When it comes to public transportation, that last mile to get home can be an issue
When it comes to public transportation, that last mile to get home can be an issue
One of the biggest puzzles for public transit organizations usually isn’t how to get people from one bus stop or train station to the next — it’s how to get them all the way home. This is called the last mile problem and it turns out it’s a big challenge for package delivery too. Working separately to solve the problem, the two industries are coming up with similar solutions.
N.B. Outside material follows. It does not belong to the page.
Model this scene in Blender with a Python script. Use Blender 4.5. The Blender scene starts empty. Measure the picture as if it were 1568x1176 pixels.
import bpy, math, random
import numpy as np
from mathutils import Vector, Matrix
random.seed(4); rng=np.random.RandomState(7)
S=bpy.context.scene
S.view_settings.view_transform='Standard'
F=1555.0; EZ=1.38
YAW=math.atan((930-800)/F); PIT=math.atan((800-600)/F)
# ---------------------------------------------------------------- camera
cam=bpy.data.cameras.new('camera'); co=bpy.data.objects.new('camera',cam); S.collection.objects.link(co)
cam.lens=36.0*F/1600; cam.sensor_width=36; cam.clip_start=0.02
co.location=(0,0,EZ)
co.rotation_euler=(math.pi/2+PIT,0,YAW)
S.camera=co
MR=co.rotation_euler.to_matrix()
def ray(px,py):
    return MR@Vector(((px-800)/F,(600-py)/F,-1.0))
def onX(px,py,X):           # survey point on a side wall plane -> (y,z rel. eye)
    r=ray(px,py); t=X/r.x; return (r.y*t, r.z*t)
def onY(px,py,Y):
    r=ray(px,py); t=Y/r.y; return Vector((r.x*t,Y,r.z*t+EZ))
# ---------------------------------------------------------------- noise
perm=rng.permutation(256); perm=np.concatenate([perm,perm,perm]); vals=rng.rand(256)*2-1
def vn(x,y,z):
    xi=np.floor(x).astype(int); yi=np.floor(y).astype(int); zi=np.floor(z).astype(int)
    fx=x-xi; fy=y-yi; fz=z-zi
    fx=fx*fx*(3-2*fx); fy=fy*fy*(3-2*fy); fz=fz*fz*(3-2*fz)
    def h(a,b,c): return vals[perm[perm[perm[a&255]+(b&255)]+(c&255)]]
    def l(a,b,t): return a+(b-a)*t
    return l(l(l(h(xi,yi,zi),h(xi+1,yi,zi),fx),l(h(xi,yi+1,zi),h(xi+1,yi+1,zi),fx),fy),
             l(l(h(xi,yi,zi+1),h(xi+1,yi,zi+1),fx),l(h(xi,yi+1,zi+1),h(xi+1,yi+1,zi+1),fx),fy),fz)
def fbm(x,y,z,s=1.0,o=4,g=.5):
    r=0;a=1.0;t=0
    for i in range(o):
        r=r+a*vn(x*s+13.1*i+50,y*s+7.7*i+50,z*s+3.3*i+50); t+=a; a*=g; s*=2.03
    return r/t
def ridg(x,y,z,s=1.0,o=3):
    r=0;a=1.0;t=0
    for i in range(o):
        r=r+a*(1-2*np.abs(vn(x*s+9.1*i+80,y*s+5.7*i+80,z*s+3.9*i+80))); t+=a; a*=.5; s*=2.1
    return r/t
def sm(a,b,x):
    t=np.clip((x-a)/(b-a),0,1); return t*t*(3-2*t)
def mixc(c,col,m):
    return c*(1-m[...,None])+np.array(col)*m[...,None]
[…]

Many people in cities tackle their last mile problems by taking the bus. If it stops right in front of someone’s home or workplace, that’s easy. But, what about people who don’t live on a bus route? Or, who live on side roads that prohibit all large vehicles, even delivery trucks?
Metropolitan Atlanta Rapid Transit Authority’s Ben Limmer says his organization is working on that problem. “MARTA is looking at more innovative solutions to help route some of our community circulator buses,” he said. Those are smaller buses, kind of like airport shuttles. Some run on fixed routes, and some will operate like ride shares. “These would be more like [an] Uber or Lyft type technology,” he explained.
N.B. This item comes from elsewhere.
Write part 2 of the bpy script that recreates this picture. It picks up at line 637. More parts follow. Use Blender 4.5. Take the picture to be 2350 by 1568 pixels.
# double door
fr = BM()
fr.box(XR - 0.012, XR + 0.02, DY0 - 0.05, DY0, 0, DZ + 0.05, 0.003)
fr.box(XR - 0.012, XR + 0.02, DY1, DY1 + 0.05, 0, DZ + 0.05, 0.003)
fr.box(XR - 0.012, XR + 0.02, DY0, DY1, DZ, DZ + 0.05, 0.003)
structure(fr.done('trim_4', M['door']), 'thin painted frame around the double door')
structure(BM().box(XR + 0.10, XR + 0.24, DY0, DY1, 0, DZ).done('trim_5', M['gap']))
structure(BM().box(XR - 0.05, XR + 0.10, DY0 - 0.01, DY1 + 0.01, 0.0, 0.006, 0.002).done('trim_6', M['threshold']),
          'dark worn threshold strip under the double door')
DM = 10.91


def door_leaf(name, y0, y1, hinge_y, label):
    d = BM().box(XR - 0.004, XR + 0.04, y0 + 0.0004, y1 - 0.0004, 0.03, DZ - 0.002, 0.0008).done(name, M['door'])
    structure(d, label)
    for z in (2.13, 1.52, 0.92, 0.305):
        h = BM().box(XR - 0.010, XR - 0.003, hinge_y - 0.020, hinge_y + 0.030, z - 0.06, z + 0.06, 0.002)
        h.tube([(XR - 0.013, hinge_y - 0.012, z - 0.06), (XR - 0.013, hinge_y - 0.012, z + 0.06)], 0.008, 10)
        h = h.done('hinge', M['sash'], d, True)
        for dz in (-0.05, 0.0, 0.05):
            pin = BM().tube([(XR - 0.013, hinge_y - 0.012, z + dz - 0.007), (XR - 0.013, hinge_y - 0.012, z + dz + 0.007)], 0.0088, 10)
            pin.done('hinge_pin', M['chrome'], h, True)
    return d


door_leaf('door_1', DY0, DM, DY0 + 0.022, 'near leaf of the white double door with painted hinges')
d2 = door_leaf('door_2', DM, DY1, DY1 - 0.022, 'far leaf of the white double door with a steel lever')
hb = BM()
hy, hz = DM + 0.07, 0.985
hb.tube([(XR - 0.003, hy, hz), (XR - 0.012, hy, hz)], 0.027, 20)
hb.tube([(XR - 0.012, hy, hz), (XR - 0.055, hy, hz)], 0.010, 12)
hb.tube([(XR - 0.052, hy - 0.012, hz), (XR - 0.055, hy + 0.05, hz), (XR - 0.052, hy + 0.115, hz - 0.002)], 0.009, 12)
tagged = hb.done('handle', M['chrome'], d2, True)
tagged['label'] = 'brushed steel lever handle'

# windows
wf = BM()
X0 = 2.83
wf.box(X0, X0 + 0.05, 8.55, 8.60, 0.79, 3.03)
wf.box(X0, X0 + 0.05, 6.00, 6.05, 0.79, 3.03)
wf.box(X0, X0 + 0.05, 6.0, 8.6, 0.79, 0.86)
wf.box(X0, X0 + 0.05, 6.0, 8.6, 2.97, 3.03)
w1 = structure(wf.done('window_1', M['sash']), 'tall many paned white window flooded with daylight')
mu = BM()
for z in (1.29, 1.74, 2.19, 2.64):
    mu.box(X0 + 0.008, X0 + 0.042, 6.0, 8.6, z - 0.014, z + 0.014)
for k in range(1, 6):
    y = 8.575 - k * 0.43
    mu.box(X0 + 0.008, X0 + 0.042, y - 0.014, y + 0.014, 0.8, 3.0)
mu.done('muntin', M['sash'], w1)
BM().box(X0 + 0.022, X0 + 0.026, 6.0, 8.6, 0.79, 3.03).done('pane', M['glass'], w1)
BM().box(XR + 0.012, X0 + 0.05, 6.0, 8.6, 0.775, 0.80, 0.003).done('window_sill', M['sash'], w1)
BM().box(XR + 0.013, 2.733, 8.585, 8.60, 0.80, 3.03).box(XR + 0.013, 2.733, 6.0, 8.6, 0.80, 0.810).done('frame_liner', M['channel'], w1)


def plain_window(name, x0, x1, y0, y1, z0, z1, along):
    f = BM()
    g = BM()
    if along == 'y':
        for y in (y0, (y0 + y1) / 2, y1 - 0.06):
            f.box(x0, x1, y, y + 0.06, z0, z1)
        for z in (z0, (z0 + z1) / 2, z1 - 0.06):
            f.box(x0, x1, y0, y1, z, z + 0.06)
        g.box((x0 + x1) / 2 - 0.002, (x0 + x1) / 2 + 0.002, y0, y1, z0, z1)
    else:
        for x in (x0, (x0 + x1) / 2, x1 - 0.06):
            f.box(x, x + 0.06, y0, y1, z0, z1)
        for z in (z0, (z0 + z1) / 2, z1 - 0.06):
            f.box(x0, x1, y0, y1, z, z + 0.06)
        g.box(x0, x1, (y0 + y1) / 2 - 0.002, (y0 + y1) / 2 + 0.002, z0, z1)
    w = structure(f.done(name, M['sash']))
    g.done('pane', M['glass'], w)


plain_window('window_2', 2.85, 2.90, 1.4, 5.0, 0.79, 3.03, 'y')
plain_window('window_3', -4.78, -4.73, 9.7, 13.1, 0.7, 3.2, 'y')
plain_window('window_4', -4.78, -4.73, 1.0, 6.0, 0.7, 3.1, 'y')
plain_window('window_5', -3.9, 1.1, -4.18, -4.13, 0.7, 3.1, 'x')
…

MARTA already partners with those companies. Now, it plans to launch its own version of ride-sharing this year. It’s called a flexible transit pilot program. MARTA got a private grant for it, but the Federal Transit Administration has also given out grant money to spur this kind of innovation nationwide.
MARTA is also using bicycles to solve the last mile problem. “You have access to the city’s Relay bike share, where you can rent a bike either by the hour or by the day,” Limmer explained. Bikes solve a big last mile puzzle: how to get people and packages into places large vehicles can’t go. In fact, a few miles north at the headquarters for the United Parcel Service, right in the UPS lobby, is a huge, electric tricycle. On top of the two wheels in back is a compartment for packages that makes the bike look like a mini-UPS truck.
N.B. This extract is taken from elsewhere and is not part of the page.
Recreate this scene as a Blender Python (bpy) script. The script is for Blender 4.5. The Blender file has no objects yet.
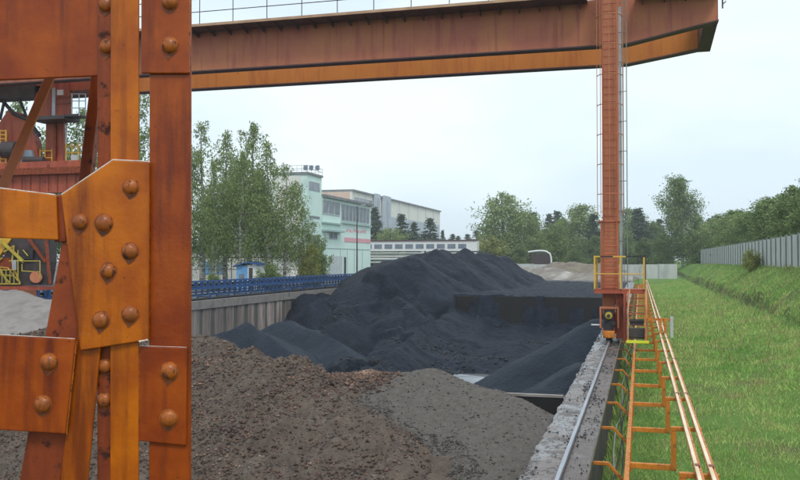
import bpy, math, random
import numpy as np
from mathutils import Vector, Matrix, noise

# ------------------------------------------------------------------ camera, sky, sun, exposure
S = bpy.context.scene
COL = S.collection
TH = math.radians(15.42); PT = math.radians(1.317); FPX = 870.0; CAMZ = 3.0
cd = bpy.data.cameras.new('camera'); cam = bpy.data.objects.new('camera', cd); COL.objects.link(cam)
cam.location = (0, 0, CAMZ)
cam.rotation_euler = (math.pi/2 + PT, 0, TH)
cd.sensor_width = 36; cd.lens = FPX/800*36; cd.clip_start = 0.05; cd.clip_end = 8000
S.camera = cam
S.view_settings.view_transform = 'Standard'; S.view_settings.look = 'None'
S.view_settings.exposure = 0.3; S.view_settings.gamma = 1.0
try: S.view_settings.use_curve_mapping = False
except Exception: pass

SUN_EL, SUN_AZ = math.radians(52), math.radians(150)      # azimuth clockwise from +Y: behind the camera, to the right
w = bpy.data.worlds.new('World'); S.world = w; w.use_nodes = True
nt = w.node_tree; nt.nodes.clear()
def N(t, **k):
    n = nt.nodes.new(t)
    for a, b in k.items(): setattr(n, a, b)
    return n
wo = N('ShaderNodeOutputWorld'); sky = N('ShaderNodeTexSky', sky_type='NISHITA')
sky.sun_disc = False; sky.sun_elevation = SUN_EL; sky.sun_rotation = SUN_AZ
bg1 = N('ShaderNodeBackground'); bg1.inputs[1].default_value = 0.09
bg2 = N('ShaderNodeBackground'); bg2.inputs[1].default_value = 1.06
tc = N('ShaderNodeTexCoord'); mp = N('ShaderNodeMapping'); mp.inputs['Scale'].default_value = (1, 1, 2.6)
nz = N('ShaderNodeTexNoise'); nz.inputs['Scale'].default_value = 2.2; nz.inputs['Detail'].default_value = 4; nz.inputs['Roughness'].default_value = .45
rp = N('ShaderNodeValToRGB'); rp.color_ramp.elements[0].position = .40; rp.color_ramp.elements[1].position = .60
rp.color_ramp.elements[0].color = (.66, .78, .87, 1); rp.color_ramp.elements[1].color = (.84, .93, .97, 1)
mx = N('ShaderNodeMixShader'); mx.inputs[0].default_value = .90
L = nt.links
L.new(sky.outputs[0], bg1.inputs[0]); L.new(tc.outputs['Generated'], mp.inputs[0]); L.new(mp.outputs[0], nz.inputs[0])
L.new(nz.outputs[0], rp.inputs[0]); L.new(rp.outputs[0], bg2.inputs[0]); L.new(bg1.outputs[0], mx.inputs[1]); L.new(bg2.outputs[0], mx.inputs[2])
L.new(mx.outputs[0], wo.inputs[0])
sl = bpy.data.lights.new('sun', 'SUN'); sl.energy = 1.4; sl.angle = math.radians(18); sl.color = (1, .96, .9)
so = bpy.data.objects.new('sun', sl); COL.objects.link(so)
sd = Vector((math.sin(SUN_AZ)*math.cos(SUN_EL), math.cos(SUN_AZ)*math.cos(SUN_EL), math.sin(SUN_EL)))
so.rotation_euler = sd.to_track_quat('Z', 'Y').to_euler(); so.location = (20, -20, 60)

# ------------------------------------------------------------------ measuring helpers (photo pixel 800x480 -> world point on a chosen plane)
FH = Vector((-math.sin(TH), math.cos(TH), 0)); RT = Vector((math.cos(TH), math.sin(TH), 0)); UPV = Vector((0, 0, 1))
FW = FH*math.cos(PT) + UPV*math.sin(PT); UC = UPV*math.cos(PT) - FH*math.sin(PT); C0 = Vector((0, 0, CAMZ))
def ray(px, py): return FW + RT*((px-400)/FPX) + UC*((240-py)/FPX)
def W(px, py, d): return C0 + ray(px, py)*d
def onX(px, py, X): r = ray(px, py); return C0 + r*(X/r.x)
def onY(px, py, Y): r = ray(px, py); return C0 + r*(Y/r.y)
def onZ(px, py, Z): r = ray(px, py); return C0 + r*((Z-CAMZ)/r.z)
def onF(px, py, D): r = ray(px, py); return C0 + r*(D/r.dot(FH))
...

Ed Rogers is a senior engineer with UPS who works on the last mile problem. “So, what is good about this type of vehicle is we are able to get into areas where traditional, large delivery vehicles are prohibited,” he said.
Some online retailers, who are dropping off more single packages at homes instead of stacks of them at stores have started to innovate as well. Amazon is trying out drones for delivery. FedEx is experimenting with robots.
UPS created its own, elaborate computer program. It’s the same idea as the MARTA app, but much more complicated. It’s called ORION, which stands for the On-Road Integrated Optimization and Navigation system. Every day for every UPS driver, it calculates more than a trillion possible routes. Then, it picks the best one.
“At UPS, if we shave a mile off of every route across the U.S. every day — $50 million savings,” Rogers said. “It adds up.”
It took more than ten years to develop ORION. Rogers won’t say how much it cost UPS, but he does say it was worth it.
So, how are all these different organizations coming up with similar last mile solutions?
“They would be industrial and systems engineers. They would be computer information systems analysts writing the code, writing the algorithms,” explained Walter Wallace. He runs the Global Logistics RoundTable at Georgia State University.
Wallace said all those jobs fall under a field called telematics. It basically involves getting as much information as possible, analyzing the numbers and then using them to travel efficiently. That work is in high demand. “It’s a complicated, complex world, but today’s mandate is analytics,” he said. “It’s no longer an option.”
That’s true whether sending a package, or sending people home on a bus.